Yo me pregunto si la maravilla está en las abejas o en los ojos que las miran… y llego a la conclusión de que los maravillosos son los ojos que miran.
He visto nietos muy normalitos –incluso, defectuosos ante una mirada objetiva y neutral– que eran una maravilla para sus abuelos; la maravilla no estaba en el nieto, sino en los ojos de los abuelos.
Es la mirada de la madre la que convierte en maravilloso al hijo. Y es que “el mundo se vuelve mejor si nosotros optamos por mirarlo como algo maravilloso”, concluye mi propio amigo Nicolás.
La conversión por la mirada
Antes de exigir cambiar a quien está frente a nosotros, ¿no será mejor y mucho más fácil que nosotros mismos cambiemos la mirada sobre él? “La conversión por la mirada”, esa es la propuesta y la consigna. Educar nuestra mirada para que transforme en maravilla todo lo que vea, para hacer maravilloso todo lo que abarque y alcance.

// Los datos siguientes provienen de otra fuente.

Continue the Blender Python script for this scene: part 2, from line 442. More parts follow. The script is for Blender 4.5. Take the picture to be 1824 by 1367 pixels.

¿No es así como nos mira Dios? Él, que “conoce nuestra masa y se acuerda de que somos barro” (Salmo 103), es decir, que conoce nuestra miseria y pobreza, nos dice también: “Tú eres precioso a mis ojos” (Is 43, 4).
No es que nosotros seamos maravillosos: son los ojos de Dios, la mirada que Él pone sobre nosotros, lo que hace de cada persona, de cada ser, una maravilla. ¡Somos preciosos a los ojos de Dios!
Si logramos que nuestros ojos sean “maravillosos”, el mundo será una maravilla.